**The input:**
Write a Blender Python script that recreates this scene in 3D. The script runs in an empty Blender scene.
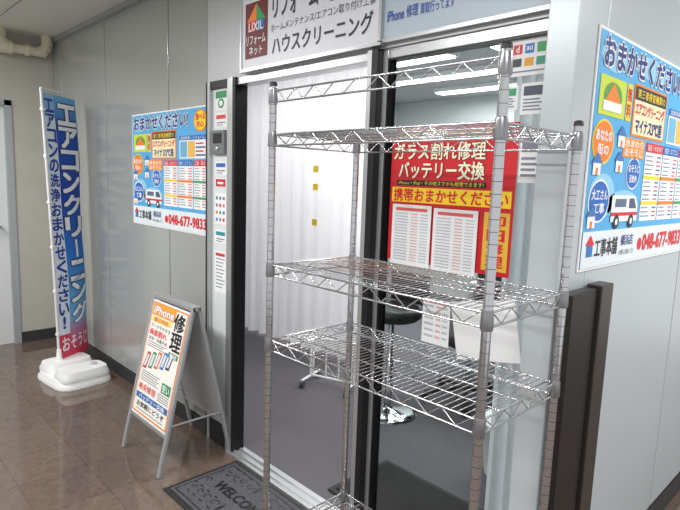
import bpy, math, random
from mathutils import Vector, Matrix
random.seed(4)
S = bpy.context.scene
COL = S.collection
try:
    S.view_settings.view_transform = 'Standard'
except Exception: pass
PI = math.pi

# ------------------------------------------------------------------ materials
def lin(c):
    return tuple((x/12.92 if x <= .04045 else ((x+.055)/1.055)**2.4) for x in [v/255 for v in c])
MATS = {}
def mat(name, rgb, rough=.5, metal=0.0, noise=0.0, nscale=8, emit=0.0, bump=0.0, bscale=200, spec=.5, stretch=None):
    if name in MATS: return MATS[name]
    m = bpy.data.materials.new(name); m.use_nodes = True
    nt = m.node_tree; b = nt.nodes['Principled BSDF']
    c = lin(rgb)+(1,)
    b.inputs['Base Color'].default_value = c
    b.inputs['Roughness'].default_value = rough
    b.inputs['Metallic'].default_value = metal
    b.inputs['Specular IOR Level'].default_value = spec
    tc = nt.nodes.new('ShaderNodeTexCoord'); mp = nt.nodes.new('ShaderNodeMapping')
    nt.links.new(tc.outputs['Object'], mp.inputs['Vector'])
    if stretch: mp.inputs['Scale'].default_value = stretch
    if noise > 0:
        n = nt.nodes.new('ShaderNodeTexNoise'); n.inputs['Scale'].default_value = nscale; n.inputs['Detail'].default_value = 6
        nt.links.new(mp.outputs[0], n.inputs['Vector'])
        r = nt.nodes.new('ShaderNodeValToRGB')
        r.color_ramp.elements[0].position = .3; r.color_ramp.elements[1].position = .7
        r.color_ramp.elements[0].color = tuple(x*(1-noise) for x in c[:3])+(1,)
        r.color_ramp.elements[1].color = tuple(min(1, x*(1+noise)) for x in c[:3])+(1,)
        nt.links.new(n.outputs['Fac'], r.inputs['Fac']); nt.links.new(r.outputs[0], b.inputs['Base Color'])
    if bump > 0:
        n2 = nt.nodes.new('ShaderNodeTexNoise'); n2.inputs['Scale'].default_value = bscale
        nt.links.new(mp.outputs[0], n2.inputs['Vector'])
        bp = nt.nodes.new('ShaderNodeBump'); bp.inputs['Strength'].default_value = bump; bp.inputs['Distance'].default_value = .01
        nt.links.new(n2.outputs['Fac'], bp.inputs['Height']); nt.links.new(bp.outputs[0], b.inputs['Normal'])
    if emit > 0:
        b.inputs['Emission Color'].default_value = c; b.inputs['Emission Strength'].default_value = emit
    MATS[name] = m
    return m
def ink(rgb):
    return mat('ink_%d_%d_%d' % rgb, rgb, .45)
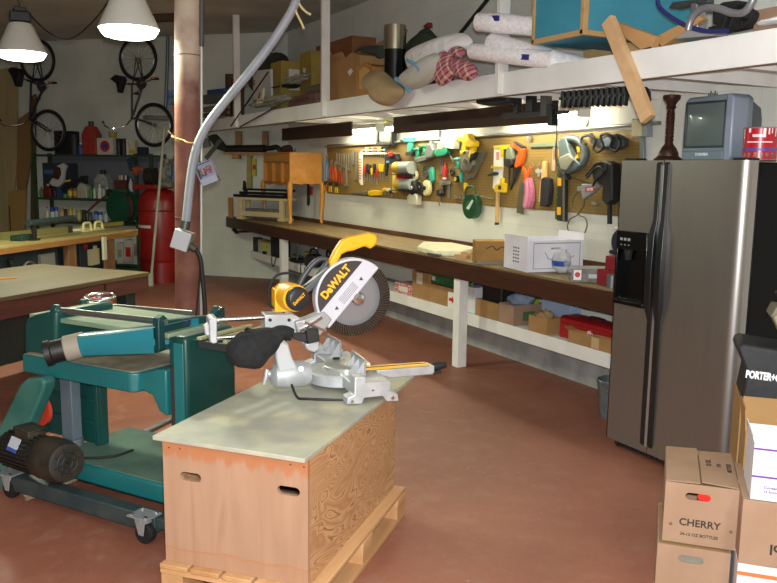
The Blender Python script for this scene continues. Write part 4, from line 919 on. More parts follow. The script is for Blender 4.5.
for a_, l_, w_ in ((-70, 0.05, 5), (-45, 0.02, 8), (5, 0.045, 9), (22, 0.03, 5), (34, 0.025, 4), (50, 0.04, 5)): wrap(b, a_, a_+w_, hcan-0.006-l_, hcan-0.004, rc+0.001)
b.build('white_drip', M('#efe9ea', 0.35), pc_)
b = MB()
for z, a0, a1 in ((0.118, -30, 14), (0.090, -50, 40)): wrap(b, a0, a1, z, z+(0.014 if z > 0.1 else 0.006), rc+0.0008)
b.build('label_print', M('#e8d6d8', 0.4), pc_)
ad = onx(636, 157, 3.78); single('power_adapter', 'small black power adapter lying on the left end of the refrigerator top', 'adapter', MB().box(-0.05, 0.05, -0.03, 0.03, 0, 0.028).tube([(0.05, 0, 0.014), (0.08, 0.02, 0.006), (0.09, 0.07, 0.005), (0.02, 0.09, 0.005)], 0.0045, 6, 5), BLKM, (3.78, ad.y, 1.7355), -80, bevel=0.003)

# ================================================================== on the workbench
BZ = 0.9305
t, w, d, h = carton3('large white carton with a script name in a black frame, on the workbench', (503.6, 266.8), (526.8, 272.6), (566, 268), BZ, 240.8, M('#e9e8f0', 0.6, c2='#dddce6', scale=5), open_=True, flaps=(('b', 0.05, 85), ('f', 0.03, 88)))
b = MB()
for (x0, x1, z0, z1) in ((0.05, d-0.03, h*0.90, h*0.905+0.003), (0.05, d-0.03, h*0.10, h*0.10+0.003), (0.05, 0.053, h*0.10, h*0.905), (d-0.033, d-0.03, h*0.10, h*0.905)): b.box(w, w+0.001, x0, x1, z0, z1)
b.build('printed_frame', M('#3b3a44', 0.6), t)
sc_ = [(0.15, 0.62), (0.165, 0.50), (0.18, 0.42), (0.22, 0.40), (0.235, 0.50), (0.245, 0.42), (0.26, 0.42), (0.27, 0.52), (0.285, 0.44), (0.31, 0.52), (0.33, 0.70), (0.335, 0.44), (0.36, 0.50), (0.37, 0.44), (0.40, 0.50)]
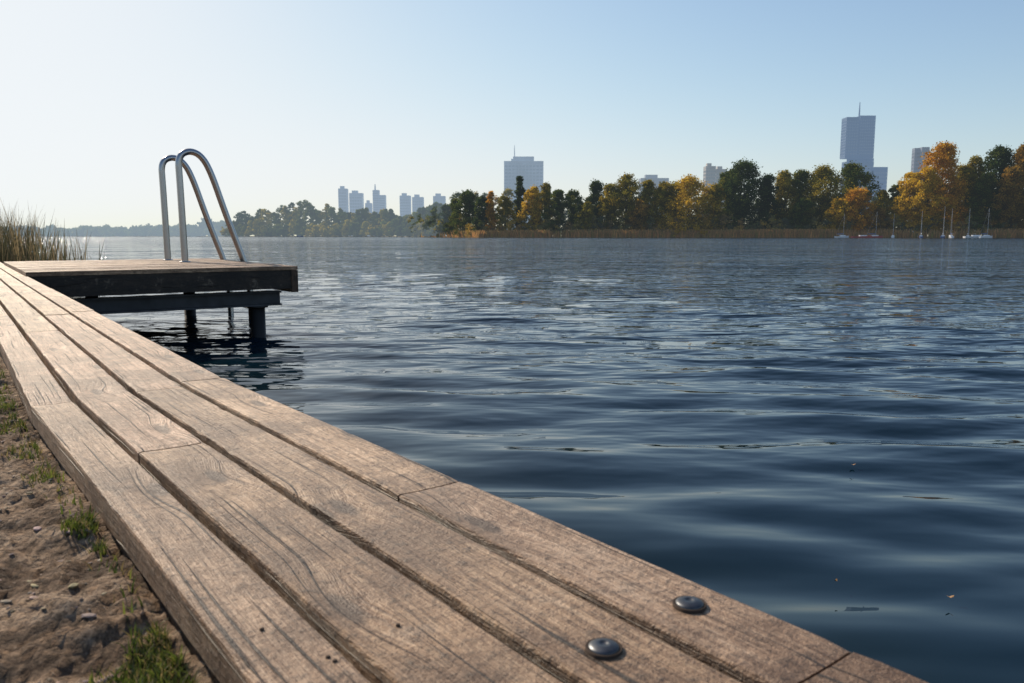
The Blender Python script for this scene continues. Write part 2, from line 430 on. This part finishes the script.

**Challenge:** Reproduce all of the data exactly, omitting each picture it holds.

**Correct response:**
Write a Blender Python script that recreates this scene in 3D. The script runs in an empty Blender scene.
import bpy, math, random
from mathutils import Vector, Matrix
random.seed(4)
S = bpy.context.scene
COL = S.collection
try:
    S.view_settings.view_transform = 'Standard'
except Exception: pass
PI = math.pi

# ------------------------------------------------------------------ materials
def lin(c):
    return tuple((x/12.92 if x <= .04045 else ((x+.055)/1.055)**2.4) for x in [v/255 for v in c])
MATS = {}
def mat(name, rgb, rough=.5, metal=0.0, noise=0.0, nscale=8, emit=0.0, bump=0.0, bscale=200, spec=.5, stretch=None):
    if name in MATS: return MATS[name]
    m = bpy.data.materials.new(name); m.use_nodes = True
    nt = m.node_tree; b = nt.nodes['Principled BSDF']
    c = lin(rgb)+(1,)
    b.inputs['Base Color'].default_value = c
    b.inputs['Roughness'].default_value = rough
    b.inputs['Metallic'].default_value = metal
    b.inputs['Specular IOR Level'].default_value = spec
    tc = nt.nodes.new('ShaderNodeTexCoord'); mp = nt.nodes.new('ShaderNodeMapping')
    nt.links.new(tc.outputs['Object'], mp.inputs['Vector'])
    if stretch: mp.inputs['Scale'].default_value = stretch
    if noise > 0:
        n = nt.nodes.new('ShaderNodeTexNoise'); n.inputs['Scale'].default_value = nscale; n.inputs['Detail'].default_value = 6
        nt.links.new(mp.outputs[0], n.inputs['Vector'])
        r = nt.nodes.new('ShaderNodeValToRGB')
        r.color_ramp.elements[0].position = .3; r.color_ramp.elements[1].position = .7
        r.color_ramp.elements[0].color = tuple(x*(1-noise) for x in c[:3])+(1,)
        r.color_ramp.elements[1].color = tuple(min(1, x*(1+noise)) for x in c[:3])+(1,)
        nt.links.new(n.outputs['Fac'], r.inputs['Fac']); nt.links.new(r.outputs[0], b.inputs['Base Color'])
    if bump > 0:
        n2 = nt.nodes.new('ShaderNodeTexNoise'); n2.inputs['Scale'].default_value = bscale
        nt.links.new(mp.outputs[0], n2.inputs['Vector'])
        bp = nt.nodes.new('ShaderNodeBump'); bp.inputs['Strength'].default_value = bump; bp.inputs['Distance'].default_value = .01
        nt.links.new(n2.outputs['Fac'], bp.inputs['Height']); nt.links.new(bp.outputs[0], b.inputs['Normal'])
    if emit > 0:
        b.inputs['Emission Color'].default_value = c; b.inputs['Emission Strength'].default_value = emit
    MATS[name] = m
    return m
def ink(rgb):
    return mat('ink_%d_%d_%d' % rgb, rgb, .45)
The Blender Python script for this scene continues. Write part 4, from line 919 on. More parts follow. The script is for Blender 4.5.
for a_, l_, w_ in ((-70, 0.05, 5), (-45, 0.02, 8), (5, 0.045, 9), (22, 0.03, 5), (34, 0.025, 4), (50, 0.04, 5)): wrap(b, a_, a_+w_, hcan-0.006-l_, hcan-0.004, rc+0.001)
b.build('white_drip', M('#efe9ea', 0.35), pc_)
b = MB()
for z, a0, a1 in ((0.118, -30, 14), (0.090, -50, 40)): wrap(b, a0, a1, z, z+(0.014 if z > 0.1 else 0.006), rc+0.0008)
b.build('label_print', M('#e8d6d8', 0.4), pc_)
ad = onx(636, 157, 3.78); single('power_adapter', 'small black power adapter lying on the left end of the refrigerator top', 'adapter', MB().box(-0.05, 0.05, -0.03, 0.03, 0, 0.028).tube([(0.05, 0, 0.014), (0.08, 0.02, 0.006), (0.09, 0.07, 0.005), (0.02, 0.09, 0.005)], 0.0045, 6, 5), BLKM, (3.78, ad.y, 1.7355), -80, bevel=0.003)

# ================================================================== on the workbench
BZ = 0.9305
t, w, d, h = carton3('large white carton with a script name in a black frame, on the workbench', (503.6, 266.8), (526.8, 272.6), (566, 268), BZ, 240.8, M('#e9e8f0', 0.6, c2='#dddce6', scale=5), open_=True, flaps=(('b', 0.05, 85), ('f', 0.03, 88)))
b = MB()
for (x0, x1, z0, z1) in ((0.05, d-0.03, h*0.90, h*0.905+0.003), (0.05, d-0.03, h*0.10, h*0.10+0.003), (0.05, 0.053, h*0.10, h*0.905), (d-0.033, d-0.03, h*0.10, h*0.905)): b.box(w, w+0.001, x0, x1, z0, z1)
b.build('printed_frame', M('#3b3a44', 0.6), t)
sc_ = [(0.15, 0.62), (0.165, 0.50), (0.18, 0.42), (0.22, 0.40), (0.235, 0.50), (0.245, 0.42), (0.26, 0.42), (0.27, 0.52), (0.285, 0.44), (0.31, 0.52), (0.33, 0.70), (0.335, 0.44), (0.36, 0.50), (0.37, 0.44), (0.40, 0.50)]
The Blender Python script for this scene continues. Write part 2, from line 430 on. This part finishes the script.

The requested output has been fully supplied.